Aim
All entries must be repeated exactly; do not include the pictures.

Items from a data source
◆ ◆ ◆ ◆ ◆
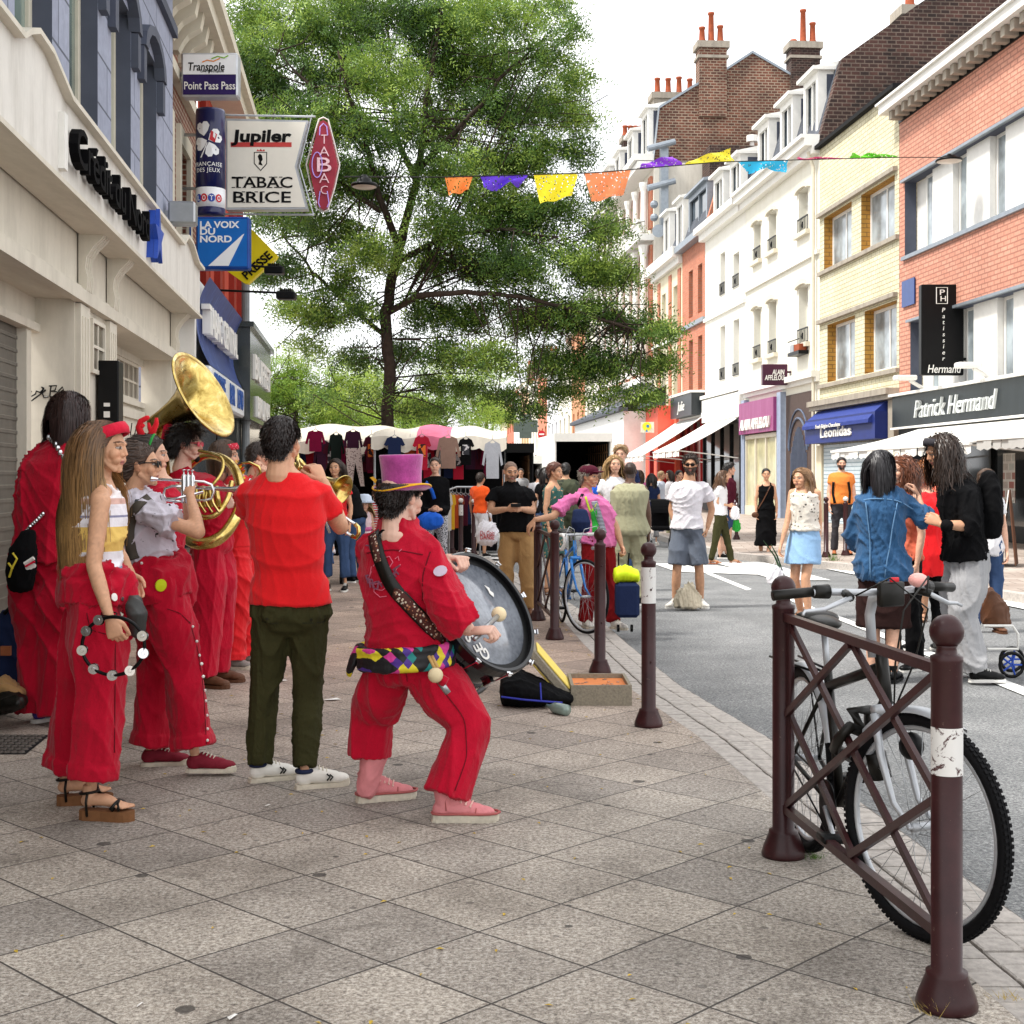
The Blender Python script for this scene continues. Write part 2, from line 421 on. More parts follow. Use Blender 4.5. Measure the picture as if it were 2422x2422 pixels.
def glassy(name='window_glass',col='#39424a',rough=.06):
 if name in MATS:return MATS[name]
 n=N(name);v=n.coord();f=n.noise(v,1.3,3)
 c=srgb(col);n.base(n.ramp(f,[(.35,tuple(x*.6 for x in c[:3])),(.65,tuple(min(1,x*1.5)for x in c[:3]))]))
 n.set(Roughness=rough);n.b.inputs['Specular IOR Level'].default_value=.9;MATS[name]=n.m;return n.m
m_white=mat('white_paint','#e6e4de',.55,var=.05)
m_cream=mat('cream_paint','#cfc8b6',.6,var=.06)
m_black=mat('black_paint','#09090a',.4,var=.2,spec=.18)
m_dark=mat('dark_void','#0c0c0e',.9)
m_steel=mat('steel','#a9abad',.35,.9)
m_chrome=mat('chrome','#d9dadc',.12,1.0,var=.03)
m_glass=glassy();m_glass2=glassy('pale_curtain_glass','#8d979c',.12)
class Fac:
 "a facade plane: s = depth along the street, h = height, t = outwards to the street. side=+1 right of the street, -1 left"
 def __init__(s,side,X0,slope):
  s.side=side;s.X0=X0;s.k=slope
  L=math.hypot(1,slope);s.L=L
  d=V(slope,1,0)/L;n_=V(-1,slope,0)/L if side>0 else V(1,-slope,0)/L
  s.d,s.n=d,n_
  s.M=np.eye(4);s.M[:3,0]=(slope,1,0);s.M[:3,1]=n_;s.M[:3,2]=(0,0,1);s.M[:3,3]=(X0,0,0)
 def p(s,a,t,h):return s.M[:3,:3]@V(a,t,h)+s.M[:3,3]
 def s_at(s,px,t=0.0):
  x0=s.X0+s.n[0]*t;return F*x0/(px-CX-F*s.k)
 def h_at(s,px,py,t=0.0):return CH+(HY-py)*s.s_at(px,t)/F
def wall_holes(mb,fc,s0,s1,h0,h1,holes,rev=.2,t=0.0,rm=None):
 "front wall split round its openings, with reveals"
 xs=sorted({s0,s1,*[a for h in holes for a in h[:2]]});hs=sorted({h0,h1,*[a for h in holes for a in h[2:4]]})
 xs=[x for x in xs if s0<=x<=s1];hs=[x for x in hs if h0<=x<=h1]
 for i in range(len(xs)-1):
  for j in range(len(hs)-1):
   a,b,c,d=xs[i],xs[i+1],hs[j],hs[j+1];mx,mh=(a+b)/2,(c+d)/2
   if any(q[0]<mx<q[1]and q[2]<mh<q[3]for q in holes):continue
   mb.add([fc.p(a,t,c),fc.p(b,t,c),fc.p(b,t,d),fc.p(a,t,d)],[(0,1,2,3)])
 if rm is not None:c0=mb.c;mb.c=rm
 for a,b,c,d in[q[:4]for q in holes]:
  r=t-rev
  for q in(((a,c),(a,d)),((a,d),(b,d)),((b,d),(b,c)),((b,c),(a,c))):
   mb.add([fc.p(q[0][0],t,q[0][1]),fc.p(q[1][0],t,q[1][1]),fc.p(q[1][0],r,q[1][1]),fc.p(q[0][0],r,q[0][1])],[(0,1,2,3)])
 if rm is not None:mb.c=c0
def window(fc,par,a,b,c,d,t=-.12,fr=.06,cols=2,rows=1,transom=None,mf=None,mg=None,name='window',sill=None,ms=None):
 mf=mf or m_white;mg=mg or m_glass
 mb=MB(fc.M);e=.05
 mb.box((a,t-e,c),(a+fr,t,d));mb.box((b-fr,t-e,c),(b,t,d))
 mb.box((a+fr,t-e,d-fr),(b-fr,t,d));mb.box((a+fr,t-e,c),(b-fr,t,c+fr))
 for i in range(1,cols):
  x=a+(b-a)*i/cols;mb.box((x-fr*.45,t-e+.004,c+fr),(x+fr*.45,t-.004,d-fr))
 for j in range(1,rows):
  h=c+(d-c)*j/rows;mb.box((a+fr,t-e+.006,h-fr*.35),(b-fr,t-.006,h+fr*.35))
 if transom:h=c+(d-c)*transom;mb.box((a+fr,t-e+.002,h-fr*.6),(b-fr,t-.002,h+fr*.6))
 w_=mb.build(name,mf,par)
 g=MB(fc.M);g.box((a+fr*.5,t-e*.7,c+fr*.5),(b-fr*.5,t-e*.5,d-fr*.5));g.build('pane',mg,w_)
 if sill:
  q=MB(fc.M);q.box((a-.08,-.02,c-.12),(b+.08,.1,c));q.build('sill',ms or mf,w_)
 return w_
 # ---------------------------------------------------------------- bank on the left
LF=Fac(-1,-2.25,-.108)
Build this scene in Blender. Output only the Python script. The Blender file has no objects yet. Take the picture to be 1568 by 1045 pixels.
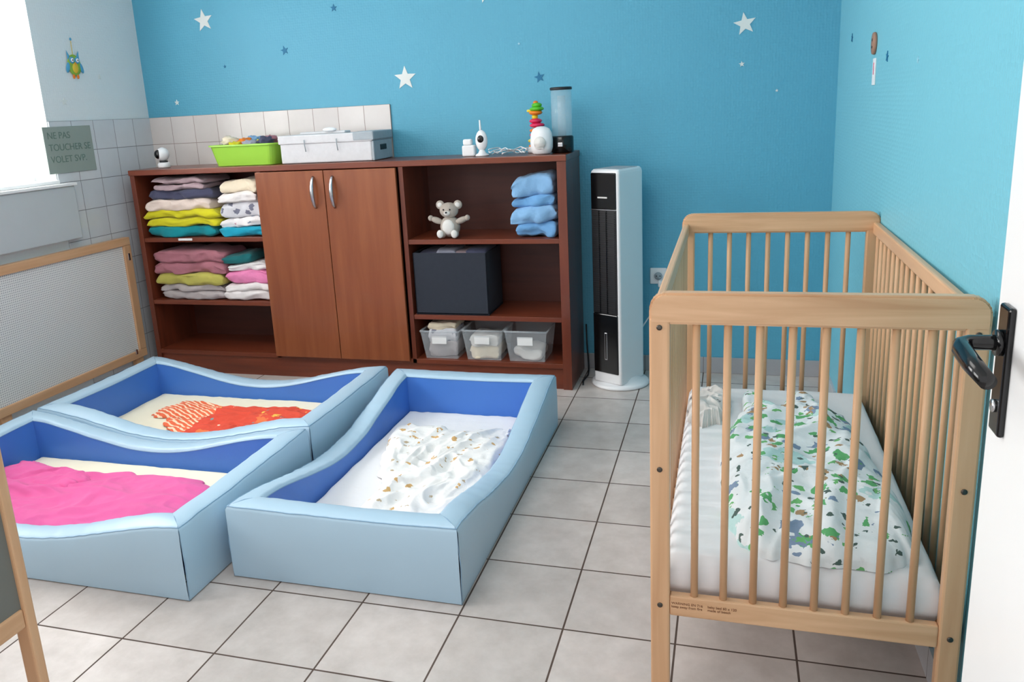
◆ ◆ ◆ ◆ ◆
Completed exercise
The Blender Python script for this scene continues. Write part 2, from line 421 on. More parts follow. Use Blender 4.5. Measure the picture as if it were 2422x2422 pixels.
def glassy(name='window_glass',col='#39424a',rough=.06):
 if name in MATS:return MATS[name]
 n=N(name);v=n.coord();f=n.noise(v,1.3,3)
 c=srgb(col);n.base(n.ramp(f,[(.35,tuple(x*.6 for x in c[:3])),(.65,tuple(min(1,x*1.5)for x in c[:3]))]))
 n.set(Roughness=rough);n.b.inputs['Specular IOR Level'].default_value=.9;MATS[name]=n.m;return n.m
m_white=mat('white_paint','#e6e4de',.55,var=.05)
m_cream=mat('cream_paint','#cfc8b6',.6,var=.06)
m_black=mat('black_paint','#09090a',.4,var=.2,spec=.18)
m_dark=mat('dark_void','#0c0c0e',.9)
m_steel=mat('steel','#a9abad',.35,.9)
m_chrome=mat('chrome','#d9dadc',.12,1.0,var=.03)
m_glass=glassy();m_glass2=glassy('pale_curtain_glass','#8d979c',.12)
class Fac:
 "a facade plane: s = depth along the street, h = height, t = outwards to the street. side=+1 right of the street, -1 left"
 def __init__(s,side,X0,slope):
  s.side=side;s.X0=X0;s.k=slope
  L=math.hypot(1,slope);s.L=L
  d=V(slope,1,0)/L;n_=V(-1,slope,0)/L if side>0 else V(1,-slope,0)/L
  s.d,s.n=d,n_
  s.M=np.eye(4);s.M[:3,0]=(slope,1,0);s.M[:3,1]=n_;s.M[:3,2]=(0,0,1);s.M[:3,3]=(X0,0,0)
 def p(s,a,t,h):return s.M[:3,:3]@V(a,t,h)+s.M[:3,3]
 def s_at(s,px,t=0.0):
  x0=s.X0+s.n[0]*t;return F*x0/(px-CX-F*s.k)
 def h_at(s,px,py,t=0.0):return CH+(HY-py)*s.s_at(px,t)/F
def wall_holes(mb,fc,s0,s1,h0,h1,holes,rev=.2,t=0.0,rm=None):
 "front wall split round its openings, with reveals"
 xs=sorted({s0,s1,*[a for h in holes for a in h[:2]]});hs=sorted({h0,h1,*[a for h in holes for a in h[2:4]]})
 xs=[x for x in xs if s0<=x<=s1];hs=[x for x in hs if h0<=x<=h1]
 for i in range(len(xs)-1):
  for j in range(len(hs)-1):
   a,b,c,d=xs[i],xs[i+1],hs[j],hs[j+1];mx,mh=(a+b)/2,(c+d)/2
   if any(q[0]<mx<q[1]and q[2]<mh<q[3]for q in holes):continue
   mb.add([fc.p(a,t,c),fc.p(b,t,c),fc.p(b,t,d),fc.p(a,t,d)],[(0,1,2,3)])
 if rm is not None:c0=mb.c;mb.c=rm
 for a,b,c,d in[q[:4]for q in holes]:
  r=t-rev
  for q in(((a,c),(a,d)),((a,d),(b,d)),((b,d),(b,c)),((b,c),(a,c))):
   mb.add([fc.p(q[0][0],t,q[0][1]),fc.p(q[1][0],t,q[1][1]),fc.p(q[1][0],r,q[1][1]),fc.p(q[0][0],r,q[0][1])],[(0,1,2,3)])
 if rm is not None:mb.c=c0
def window(fc,par,a,b,c,d,t=-.12,fr=.06,cols=2,rows=1,transom=None,mf=None,mg=None,name='window',sill=None,ms=None):
 mf=mf or m_white;mg=mg or m_glass
 mb=MB(fc.M);e=.05
 mb.box((a,t-e,c),(a+fr,t,d));mb.box((b-fr,t-e,c),(b,t,d))
 mb.box((a+fr,t-e,d-fr),(b-fr,t,d));mb.box((a+fr,t-e,c),(b-fr,t,c+fr))
 for i in range(1,cols):
  x=a+(b-a)*i/cols;mb.box((x-fr*.45,t-e+.004,c+fr),(x+fr*.45,t-.004,d-fr))
 for j in range(1,rows):
  h=c+(d-c)*j/rows;mb.box((a+fr,t-e+.006,h-fr*.35),(b-fr,t-.006,h+fr*.35))
 if transom:h=c+(d-c)*transom;mb.box((a+fr,t-e+.002,h-fr*.6),(b-fr,t-.002,h+fr*.6))
 w_=mb.build(name,mf,par)
 g=MB(fc.M);g.box((a+fr*.5,t-e*.7,c+fr*.5),(b-fr*.5,t-e*.5,d-fr*.5));g.build('pane',mg,w_)
 if sill:
  q=MB(fc.M);q.box((a-.08,-.02,c-.12),(b+.08,.1,c));q.build('sill',ms or mf,w_)
 return w_
 # ---------------------------------------------------------------- bank on the left
LF=Fac(-1,-2.25,-.108)
Build this scene in Blender. Output only the Python script. The Blender file has no objects yet. Take the picture to be 1568 by 1045 pixels.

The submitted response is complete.